1973 год. Как-то вечером за ужином, даже поздним ужином, потому что отец всегда поздно приходил с работы, он посмотрел на меня и сказал:
- Ты скоро паспорт будешь получать.
- Ну да, - ответил я, - мне назначили дату, когда прийти в паспортный стол.
- Какую национальность себе запишешь?
- В смысле? – удивился я.
- Раньше просто было – по матери записывали. Так что твой старший брат русский. А сейчас можно выбрать и национальность отца.
- А это важно? – ещё больше удивился я.
В нашем доме жили семьи татар и евреев, в классе у меня был друг еврей и азербайджанец, и я не понимал, что в этом такого.
- Будешь на Украине, так лучше, если ты по паспорту будешь украинцем.
Тут вспомнил я его рассказы, как он партизанил во время войны на территории Украины, его скитания по деревням и городам. Отца я уважал и доверял ему, исключая те случаи, когда мой юношеский максимализм брал вверх.
- Я подумаю, - ответил я.
Все эти несколько дней до посещения паспортного стола я думал. Я любил мать, рано ушедшую из жизни, она была родом из Тамбовской губернии (мне больше нравится это слово, чем безликое «область»), и почти каждое лето я гостил в её селе у бабушки.

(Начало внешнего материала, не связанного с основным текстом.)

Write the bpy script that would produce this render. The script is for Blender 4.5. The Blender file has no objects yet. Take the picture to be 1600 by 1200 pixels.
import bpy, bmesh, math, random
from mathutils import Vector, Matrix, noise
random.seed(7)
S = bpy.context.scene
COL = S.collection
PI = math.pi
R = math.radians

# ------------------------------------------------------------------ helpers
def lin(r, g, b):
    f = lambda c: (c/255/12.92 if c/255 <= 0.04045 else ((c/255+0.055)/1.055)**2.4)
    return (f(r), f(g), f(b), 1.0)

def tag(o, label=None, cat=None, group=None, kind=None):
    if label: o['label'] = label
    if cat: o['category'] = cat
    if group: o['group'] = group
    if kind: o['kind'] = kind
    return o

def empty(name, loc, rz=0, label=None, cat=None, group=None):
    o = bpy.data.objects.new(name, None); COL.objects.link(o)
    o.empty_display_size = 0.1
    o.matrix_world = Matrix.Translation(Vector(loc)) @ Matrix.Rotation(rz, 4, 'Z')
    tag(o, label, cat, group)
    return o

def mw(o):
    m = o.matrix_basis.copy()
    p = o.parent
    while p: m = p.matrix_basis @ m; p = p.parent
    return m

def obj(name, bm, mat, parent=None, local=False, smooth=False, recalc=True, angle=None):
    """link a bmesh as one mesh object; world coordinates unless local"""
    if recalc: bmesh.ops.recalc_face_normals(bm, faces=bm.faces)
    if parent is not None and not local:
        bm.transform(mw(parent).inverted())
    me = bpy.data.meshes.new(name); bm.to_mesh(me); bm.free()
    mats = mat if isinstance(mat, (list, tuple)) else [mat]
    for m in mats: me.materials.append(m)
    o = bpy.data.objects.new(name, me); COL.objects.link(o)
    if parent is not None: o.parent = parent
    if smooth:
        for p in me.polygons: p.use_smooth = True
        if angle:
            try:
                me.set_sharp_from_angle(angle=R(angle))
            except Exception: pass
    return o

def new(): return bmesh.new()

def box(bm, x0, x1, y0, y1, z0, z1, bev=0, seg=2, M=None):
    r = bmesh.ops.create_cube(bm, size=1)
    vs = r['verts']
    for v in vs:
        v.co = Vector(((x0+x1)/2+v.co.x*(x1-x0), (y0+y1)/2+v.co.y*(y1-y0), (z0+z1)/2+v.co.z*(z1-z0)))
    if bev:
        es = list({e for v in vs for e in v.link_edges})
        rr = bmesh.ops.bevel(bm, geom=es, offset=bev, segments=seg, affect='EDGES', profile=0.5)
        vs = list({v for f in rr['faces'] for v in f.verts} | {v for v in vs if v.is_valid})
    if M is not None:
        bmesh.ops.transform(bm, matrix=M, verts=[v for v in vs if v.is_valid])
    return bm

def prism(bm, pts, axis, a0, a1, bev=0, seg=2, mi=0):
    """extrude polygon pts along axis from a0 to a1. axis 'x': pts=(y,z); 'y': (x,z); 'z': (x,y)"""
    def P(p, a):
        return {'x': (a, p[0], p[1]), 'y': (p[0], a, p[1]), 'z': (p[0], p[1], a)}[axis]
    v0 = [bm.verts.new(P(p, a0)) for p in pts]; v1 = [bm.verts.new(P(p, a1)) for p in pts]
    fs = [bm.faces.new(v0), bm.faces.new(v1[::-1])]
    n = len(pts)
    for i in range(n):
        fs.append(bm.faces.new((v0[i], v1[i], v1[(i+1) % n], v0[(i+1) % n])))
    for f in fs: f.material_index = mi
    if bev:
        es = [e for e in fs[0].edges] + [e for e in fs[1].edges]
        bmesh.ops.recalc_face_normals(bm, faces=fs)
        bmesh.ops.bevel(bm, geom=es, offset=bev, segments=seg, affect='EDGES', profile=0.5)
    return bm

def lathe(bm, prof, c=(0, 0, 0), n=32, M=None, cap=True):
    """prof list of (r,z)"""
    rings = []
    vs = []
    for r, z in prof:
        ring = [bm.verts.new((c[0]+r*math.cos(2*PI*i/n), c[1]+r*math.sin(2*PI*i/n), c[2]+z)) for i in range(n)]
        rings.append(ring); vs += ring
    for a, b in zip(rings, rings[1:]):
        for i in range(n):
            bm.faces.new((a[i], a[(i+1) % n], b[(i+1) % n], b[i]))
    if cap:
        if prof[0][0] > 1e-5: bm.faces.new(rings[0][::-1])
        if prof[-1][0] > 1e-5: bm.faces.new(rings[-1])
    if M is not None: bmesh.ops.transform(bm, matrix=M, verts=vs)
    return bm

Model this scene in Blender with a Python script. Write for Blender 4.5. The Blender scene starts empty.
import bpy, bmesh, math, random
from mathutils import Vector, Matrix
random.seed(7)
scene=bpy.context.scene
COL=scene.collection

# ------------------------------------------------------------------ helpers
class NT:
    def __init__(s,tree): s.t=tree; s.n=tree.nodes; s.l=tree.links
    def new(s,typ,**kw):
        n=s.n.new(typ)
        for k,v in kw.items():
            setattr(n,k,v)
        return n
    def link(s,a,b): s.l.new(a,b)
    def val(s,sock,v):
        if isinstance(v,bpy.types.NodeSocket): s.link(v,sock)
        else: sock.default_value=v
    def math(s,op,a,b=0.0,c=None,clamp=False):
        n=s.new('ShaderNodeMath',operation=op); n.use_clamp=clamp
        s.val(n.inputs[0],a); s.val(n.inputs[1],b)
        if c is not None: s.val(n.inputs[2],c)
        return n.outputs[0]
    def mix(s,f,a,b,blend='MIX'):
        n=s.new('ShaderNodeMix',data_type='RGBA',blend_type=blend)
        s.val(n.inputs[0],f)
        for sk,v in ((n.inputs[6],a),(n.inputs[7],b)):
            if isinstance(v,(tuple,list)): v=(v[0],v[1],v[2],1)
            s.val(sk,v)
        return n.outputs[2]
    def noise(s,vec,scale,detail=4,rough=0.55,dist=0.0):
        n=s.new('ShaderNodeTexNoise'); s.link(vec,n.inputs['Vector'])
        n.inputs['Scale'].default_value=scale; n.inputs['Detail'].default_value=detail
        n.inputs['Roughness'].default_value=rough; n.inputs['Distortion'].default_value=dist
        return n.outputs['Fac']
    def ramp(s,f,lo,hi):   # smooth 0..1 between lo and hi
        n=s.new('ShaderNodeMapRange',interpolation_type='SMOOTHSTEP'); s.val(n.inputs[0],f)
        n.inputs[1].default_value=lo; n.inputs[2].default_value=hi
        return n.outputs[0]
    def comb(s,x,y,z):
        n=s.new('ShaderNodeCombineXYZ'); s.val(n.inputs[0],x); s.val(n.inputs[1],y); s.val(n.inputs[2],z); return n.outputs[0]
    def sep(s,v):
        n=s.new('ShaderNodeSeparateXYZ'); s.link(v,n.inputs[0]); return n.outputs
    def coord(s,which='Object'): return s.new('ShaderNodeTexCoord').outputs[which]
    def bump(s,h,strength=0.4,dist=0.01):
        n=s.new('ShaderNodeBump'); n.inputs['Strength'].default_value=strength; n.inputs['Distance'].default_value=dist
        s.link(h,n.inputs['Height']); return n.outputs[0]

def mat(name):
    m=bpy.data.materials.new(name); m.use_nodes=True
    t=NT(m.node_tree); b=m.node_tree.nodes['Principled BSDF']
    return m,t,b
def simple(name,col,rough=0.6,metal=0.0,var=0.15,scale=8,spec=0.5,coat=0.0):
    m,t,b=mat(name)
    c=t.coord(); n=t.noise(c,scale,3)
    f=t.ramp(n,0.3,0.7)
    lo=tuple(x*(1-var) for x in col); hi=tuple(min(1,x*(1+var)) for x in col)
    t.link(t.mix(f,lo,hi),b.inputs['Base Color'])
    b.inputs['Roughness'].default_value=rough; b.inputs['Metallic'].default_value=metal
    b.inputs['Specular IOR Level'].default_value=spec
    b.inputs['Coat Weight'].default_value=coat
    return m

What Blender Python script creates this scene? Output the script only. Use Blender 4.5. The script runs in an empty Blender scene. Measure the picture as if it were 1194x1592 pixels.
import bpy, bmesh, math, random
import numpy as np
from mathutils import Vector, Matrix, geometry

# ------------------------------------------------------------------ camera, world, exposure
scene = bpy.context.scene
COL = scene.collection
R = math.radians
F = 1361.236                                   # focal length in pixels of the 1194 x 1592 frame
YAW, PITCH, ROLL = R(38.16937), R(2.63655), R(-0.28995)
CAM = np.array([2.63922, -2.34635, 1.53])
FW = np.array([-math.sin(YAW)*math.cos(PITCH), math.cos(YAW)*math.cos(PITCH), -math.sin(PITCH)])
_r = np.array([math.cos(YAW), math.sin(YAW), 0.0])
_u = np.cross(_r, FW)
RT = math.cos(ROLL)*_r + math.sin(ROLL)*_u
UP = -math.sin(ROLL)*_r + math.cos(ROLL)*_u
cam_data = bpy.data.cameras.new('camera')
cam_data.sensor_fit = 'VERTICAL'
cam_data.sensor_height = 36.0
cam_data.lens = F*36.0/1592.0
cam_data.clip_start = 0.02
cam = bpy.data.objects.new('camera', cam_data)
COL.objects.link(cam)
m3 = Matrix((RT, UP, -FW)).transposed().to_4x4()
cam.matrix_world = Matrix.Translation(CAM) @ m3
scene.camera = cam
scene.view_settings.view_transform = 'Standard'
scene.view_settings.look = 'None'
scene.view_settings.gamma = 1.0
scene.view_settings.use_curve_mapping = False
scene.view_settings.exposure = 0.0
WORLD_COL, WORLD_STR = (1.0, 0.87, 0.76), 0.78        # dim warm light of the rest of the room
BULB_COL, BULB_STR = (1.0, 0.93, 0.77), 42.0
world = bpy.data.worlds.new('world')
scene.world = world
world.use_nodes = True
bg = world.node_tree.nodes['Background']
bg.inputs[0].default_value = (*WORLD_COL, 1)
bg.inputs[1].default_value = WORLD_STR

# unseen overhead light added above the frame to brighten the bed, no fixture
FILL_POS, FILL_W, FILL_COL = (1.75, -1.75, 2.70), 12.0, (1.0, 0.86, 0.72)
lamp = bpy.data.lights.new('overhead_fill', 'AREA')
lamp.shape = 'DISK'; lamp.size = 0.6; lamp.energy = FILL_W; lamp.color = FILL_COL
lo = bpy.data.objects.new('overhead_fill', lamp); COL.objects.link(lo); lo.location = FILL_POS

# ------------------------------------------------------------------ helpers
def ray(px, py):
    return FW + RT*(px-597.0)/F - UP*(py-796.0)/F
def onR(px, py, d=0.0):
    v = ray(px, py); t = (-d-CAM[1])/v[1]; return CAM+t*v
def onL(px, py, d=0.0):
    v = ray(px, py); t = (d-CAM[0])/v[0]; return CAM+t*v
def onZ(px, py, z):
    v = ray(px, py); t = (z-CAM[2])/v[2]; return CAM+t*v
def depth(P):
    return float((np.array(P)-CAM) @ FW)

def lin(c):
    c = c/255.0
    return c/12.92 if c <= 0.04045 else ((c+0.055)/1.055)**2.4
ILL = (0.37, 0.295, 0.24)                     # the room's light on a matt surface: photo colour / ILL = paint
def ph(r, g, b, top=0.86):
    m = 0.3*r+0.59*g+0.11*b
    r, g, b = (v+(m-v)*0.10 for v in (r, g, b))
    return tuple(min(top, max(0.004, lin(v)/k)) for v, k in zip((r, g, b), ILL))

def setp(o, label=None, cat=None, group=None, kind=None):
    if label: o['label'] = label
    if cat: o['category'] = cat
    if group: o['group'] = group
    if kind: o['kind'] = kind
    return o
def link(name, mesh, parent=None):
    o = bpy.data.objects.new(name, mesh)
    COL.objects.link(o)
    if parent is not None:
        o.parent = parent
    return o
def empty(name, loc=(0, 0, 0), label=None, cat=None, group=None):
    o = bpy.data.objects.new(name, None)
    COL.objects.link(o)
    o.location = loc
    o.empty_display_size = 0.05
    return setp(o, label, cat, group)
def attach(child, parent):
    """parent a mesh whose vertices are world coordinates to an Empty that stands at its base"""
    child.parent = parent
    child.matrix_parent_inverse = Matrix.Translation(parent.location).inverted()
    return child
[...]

Какой я украинец? – думал я. Ну да, двоюродный брат отца, живший в Полтаве, постоянно присылал мне детские книжки на украинском языке, читал я их, но ни разу на Украине не был. Постоянно в мыслях я возвращался к рассказам отца о военных скитаниях. То, что он тогда выжил, была его, неизведанная мной, понятное дело, житейская мудрость.
Когда, получив паспорт, я сказал брату, что теперь я украинец, он усмехнулся и со свойственной ему иронией сказал:
- А нам, русским, всё равно, кто за столом сидит.
1983 год. Я приехал с группой на экскурсию в Минск. Разместили в гостинице нас как-то хаотически. После того, как я обосновался в двухместном номере, в него зашёл человек. Посмотрев на меня, он бросил свои вещи на вторую кровать и, повернувшись ко мне боком, сказал:
- Ну вот, кругом эти русские. Достали.
- А вы кто? – спросил я спокойно.
- Узбек, - сказал он сквозь зубы.
«Ладно, - подумал я, - всего-то три дня, и гостиница мне нужна только для ночёвки». Больше мы с ним не разговаривали.
Был я чрезвычайно удивлён, потому что, когда учился в институте, был у нас в группе узбек из Андижана, с которым не было у нас ничего, кроме дружеских отношений.
С трибун, с экрана телевизора и со страниц газет нам твердили про сформировавшуюся общность «советский народ». Какая-то, выражаясь математическим языком, кусочно-гладкая была эта общность, хотя уже не одно поколение выросло в этой стране.
Теперь думаю не о том, что это было, и не о том, что это есть, а о том, что это будет и никогда никуда не исчезнет.